Vous allez souvent sur la 10ème page de résultats, vous ? Souvenez-vous de cette petite étude qui montrait que 62% des internautes ne vont jamais au-delà de la première page de recherche. Et même si les choses ont évolué depuis, une chose est sûre, le nerf de la guerre, ce sont les 10 premiers résultats Google. Pas les 100 premiers.
En allant chercher les 100 premiers résultats, on plonge dans la longue traîne. Normal d’y trouver beaucoup d’UGC. Tiens, je pourrais faire la même étude sur les 1000 premiers résultats Google des 110 marques étudiées et en conclure que 90% des contenus sur les marques sont UGC ! (Et les annonceurs affolés viendront m’acheter du conseil web, et je me frotterais les mains.)
Pour me faire une idée un peu plus précise, j’ai repris le principe de l’étude et l’ai raccourci à la première page de recherche pour les 10 sociétés qui, selon Oto Research, suscitent le plus de commentaires (commentaires de blogueurs en l’occurrence, dans la méthodologie de l’étude).
Ce top 10 des marques qui font buzzer les consommateurs est composé de : Renault, Nokia, Canon, Orange, Samsung, Peugeot, Panasonic, SNCF, France Télécom et Philips.
Donc, à la question, quelles sont les sources d’info à propos de ces marques quand on s’intéresse à la première page de résultats de Google, la réponse est :

Dans cas de figure, qui correspond beaucoup plus à la réalité des usages du web, les 10 marques qui font le plus parler maîtrisent plus de 50% du contenu Google qui les concerne.
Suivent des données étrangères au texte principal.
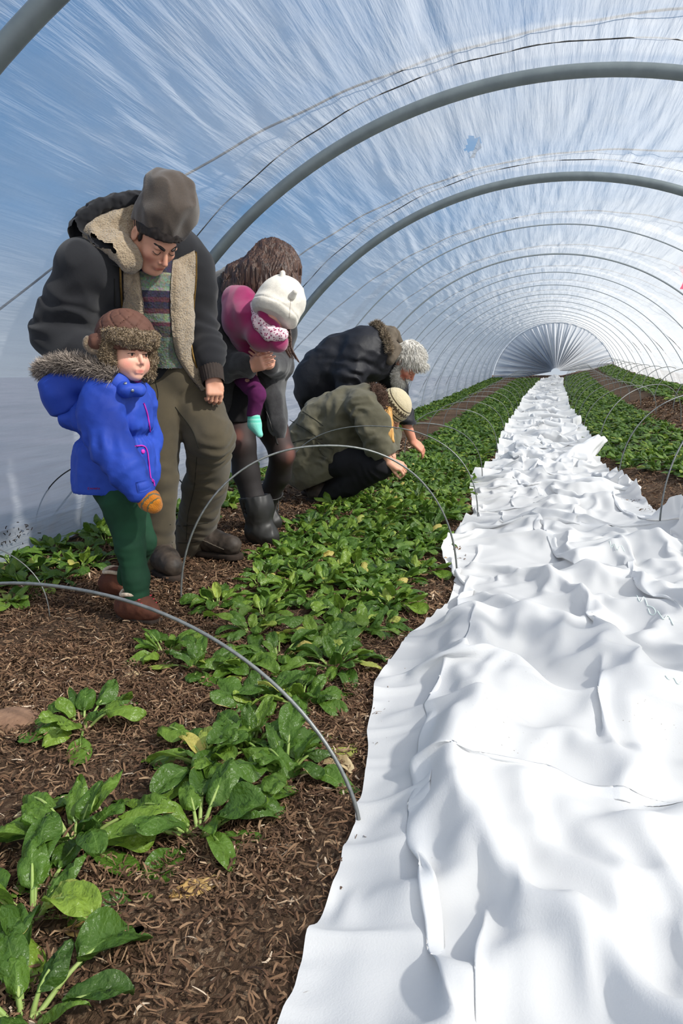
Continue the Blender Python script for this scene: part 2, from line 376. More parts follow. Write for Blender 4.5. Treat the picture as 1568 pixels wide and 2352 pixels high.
# ---------------------------------------------------------------- white row cover: a sheet let fall in folds
def cloth():
    # outline of the heap on the ground, from near to far (left edge, right edge)
    yk = np.array([0.45, 0.88, 1.03, 1.15, 1.27, 1.44, 1.75, 2.04, 2.41, 2.88, 3.27, 3.56, 4.29, 4.7, 6.3, 7.7, 10.2, 14.9, 18.2, 24, 29, 31])
    xl = np.array([-.27, -.30, -.32, -.29, -.31, -.32, -.37, -.41, -.39, -.29, -.31, -.41, -.40, -.36, -.51, -.38, -.44, -.38, -.42, -.36, -.30, -.25])
    xr = np.array([.80, .86, .88, .90, .90, .90, .90, .90, .88, .84, .80, .76, .72, .68, .58, .56, .60, .52, .56, .5, .5, .45])
    ds = np.concatenate([np.full(72, 0.085), np.linspace(0.085, 0.24, 40), np.full(84, 0.24)])
    comp = np.interp(np.cumsum(ds)/ds.sum(), [0, .2, .35, .6, 1], [0.86, 0.82, 0.72, 0.66, 0.66])
    yy = np.concatenate([[0], np.cumsum(ds*comp)]); yy = 0.45+yy*(30.6/yy[-1])
    nc = 19; t = np.linspace(0, 1, nc)
    L = np.interp(yy, yk, xl); Rr = np.interp(yy, yk, xr)
    X = L[:, None]+(Rr-L)[:, None]*t[None]+shift(yy)[:, None]; Y = np.repeat(yy[:, None], nc, 1)
    slack = np.interp(yy, [0.4, 2, 5, 9, 31], [1.30, 1.32, 1.38, 1.45, 1.45])
    rs = np.repeat(np.diff(yy)[:, None]/np.interp(yy[1:], [0, 2, 4, 7, 12, 31], [.93, .92, .89, .82, .78, .78])[:, None], nc, 1)
    rw = np.repeat(((Rr-L)*slack/(nc-1))[:, None], nc-1, 1)
    G = ground(X, Y)
    base = np.sin(np.pi*np.clip(t, .02, .98))[None]**0.6
    Z = G+0.02+base*(0.05+0.11*fbm(X*4.2+1.6*Y, Y*2.0-1.5*X, 31, 2)+0.07*fbm(X*9-3*Y, Y*4+2*X, 37, 2))
    P = np.stack([X, Y, np.maximum(Z, G+.012)], -1)
    kx = 1/np.interp(yy, [0, 3, 7, 14, 31], [1, 1, .7, .62, .62])
    def mound(P):
        # the lower layers of the bunched sheet that the top layer rests on
        x = P[..., 0]-shift(P[..., 1]); y = P[..., 1]
        l = np.interp(y, yk, xl); r = np.interp(y, yk, xr); e = np.clip((x-l)/(r-l), 0, 1); e = np.clip(np.minimum(e, 1-e)*(3.6+4.5*fbm(y*1.1+9*(e > .5), y*0+2, 91, 2)), 0, 1)
        sc = np.interp(y, [0, 3, 7, 14, 31], [1, 1, 1.5, 1.9, 1.9])
        w = 0.25*fbm(x*2.2*sc+5, y*1.4*sc, 51, 2)
        a = 1-np.abs(fbm((x+w)*2.9*sc+1.35*y, (y*0.95-0.5*x)*sc, 53, 2))*3.2
        b = 1-np.abs(fbm((x-w)*6.2*sc-1.5*y, (y*2.6+0.8*x)*sc, 57, 2))*3.0
        amp = np.interp(y, [0, 1.2, 2.5, 8, 31], [.8, 1, 1, .8, .8])
        e = e*e*(3-2*e); return e*(0.035+amp*(0.072*np.clip(a, 0, 1)**1.3+0.042*np.clip(b, 0, 1)**1.4))
    def con(A, B, rest, k):
        d = B-A; l = np.sqrt((d*d).sum(-1)); c = (0.5*k*(l-rest)/(l+1e-9))[..., None]*d
        A += c; B -= c
    def sim(P, rs, rw, n, bend, grav, damp, lift):
        prev = P.copy(); E0 = P[:, 0].copy(); E1 = P[:, -1].copy(); S0 = P[0].copy(); S1 = P[-1].copy()
        rd = np.sqrt(0.25*(rs[:, 1:]+rs[:, :-1])**2+0.25*(rw[1:]+rw[:-1])**2)
        for it in range(n):
            v = (P-prev)*damp; prev = P.copy(); P = P+v; P[..., 2] -= grav
            for sub in range(4):
                for s in (0, 1):
                    con(P[s:-1:2], P[s+1::2], rs[s::2], 0.9)
                    con(P[:, s:-1:2], P[:, s+1::2], rw[:, s::2], 0.9)
                for s in (0, 1):
                    con(P[s:-1:2, :-1], P[s+1::2, 1:], rd[s::2], 0.35)
                    con(P[s:-1:2, 1:], P[s+1::2, :-1], rd[s::2], 0.35)
                m = 0.5*(P[2:]+P[:-2]); P[1:-1] += bend*(m-P[1:-1])
                m = 0.5*(P[:, 2:]+P[:, :-2]); P[:, 1:-1] += bend*(m-P[:, 1:-1])
                P[:, 0, :2] += 0.4*(E0[:, :2]-P[:, 0, :2]); P[:, -1, :2] += 0.4*(E1[:, :2]-P[:, -1, :2])
                P[0, :, :2] += 0.5*(S0[:, :2]-P[0, :, :2]); P[-1, :, :2] += 0.5*(S1[:, :2]-P[-1, :, :2])
                g = ground(P[..., 0], P[..., 1])+0.018+mound(P)
                P[..., 2] = np.clip(P[..., 2], g, g+lift)
        return P
    def up(P, rs, rw, grow):
        def mid(A, ax):
            A = np.moveaxis(A, ax, 0)
            m = 0.5*(A[1:]+A[:-1])
            if len(A) > 3: m[1:-1] = (9*(A[1:-2]+A[2:-1])-(A[:-3]+A[3:]))/16
            out = np.empty((2*len(A)-1,)+A.shape[1:]); out[::2] = A; out[1::2] = m
            return np.moveaxis(out, 0, ax)
        Q = mid(mid(P, 0), 1)
        rs2 = np.repeat(mid(rs, 1), 2, 0)*0.5*grow; rw2 = np.repeat(mid(rw, 0), 2, 1)*0.5*grow
        return Q, rs2, rw2
    P[..., 2] = np.maximum(P[..., 2], G+mound(P)+.02)
    P = sim(P, rs, rw, 60, 0.05, 0.0007, 0.85, 0.22)
    P, rs, rw = up(P, rs, rw, 1.015)
    P = P+RS.normal(0, 0.004, P.shape)
    P = sim(P, rs, rw, 55, 0.03, 0.0006, 0.85, 0.24)
    P, rs, rw = up(P, rs, rw, 1.01)
    P = P+0.010*np.stack([0*P[..., 0], 0*P[..., 0], fbm(P[..., 0]*14+5*P[..., 1], P[..., 1]*14-4*P[..., 0], 77, 2)], -1)
    P = sim(P, rs, rw, 34, 0.02, 0.0005, 0.8, 0.22)
    # sharp long creases where the stiff fleece has been pulled
    rg = np.random.RandomState(4)
    for k in range(150):
        y0 = 0.6+9.5*rg.rand()**1.5; x0 = np.interp(y0, yk, xl)+rg.uniform(.12, .88)*(np.interp(y0, yk, xr)-np.interp(y0, yk, xl))
        a = rg.normal(1.75, .65); ln = rg.uniform(.18, .6); d = np.array([math.cos(a), math.sin(a)]); bow = rg.uniform(-.12, .12)
        q = P[..., :2]-np.array([x0, y0]); s = q @ d/ln
        m = np.abs(s) < 1
        t = q[..., 0]*-d[1]+q[..., 1]*d[0]-bow*(1-s*s)
        w = rg.uniform(.014, .03); h = rg.uniform(.006, .02)*(1 if rg.rand() < .75 else -.6)
        P[..., 2] += np.where(m, h*(1-s*s)**1.5*np.exp(-np.abs(t)/w), 0)
    P[..., 2] = np.maximum(P[..., 2], ground(P[..., 0], P[..., 1])+.012)
    return P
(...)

On est quand même nettement au-dessus des 27% d’Oto Research… Et l’UGC, sur la première page de recherche, est tout d’un coup bien moins inquiétant : moins de 10% des résultats contre plus de 30% dans la méthode Oto Research.
Sur ces 10%, 80% de Wikipédia et aucun blog.
Donc, tout ça n’est pas pour dire que l’UGC n’a aucune importance. Mais on en revient à un débat de fond qui anime ce blog : ce n’est pas parce que le phénomène de l’UGC est important qu’il faut exagérer son influence. Le web 2.0 n’a pas tout changé ; il ne faut pas confondre longue traîne et usages de l’internaute ; quantité de contenu et visibilité des sources ; visibilité et influence.
Les système d’opinion évoluent. Mais pas autant que certains le disent (les certains en question étant généralement curieusement des vendeurs de conseil web, ce que je suis aussi il faut bien le reconnaître, mais pas seulement 😉 ).
Ce type d’études permet de se remettre les idées au clair : les blogs sont essentiellement des médias de niche ; Wikipédia est un outil de réputation (on est quelques-uns à insister là-dessus et le débat n’est pas fini) ; l’influence UGC se fait beaucoup par les avis conso sur les sites marchands ; les forums restent des endroits hyperactifs.
Allez quand même jeter un œil à l’étude, notamment pour ce qu’elle fait ressortir en termes de « bruit sectoriel ». « Les secteurs qui génèrent le plus de bouche-à-oreille et de messages sur les blogs sont l’automobile (27 %), l’équipement (25 %) et le voyage (6 %). », relève Le Figaro.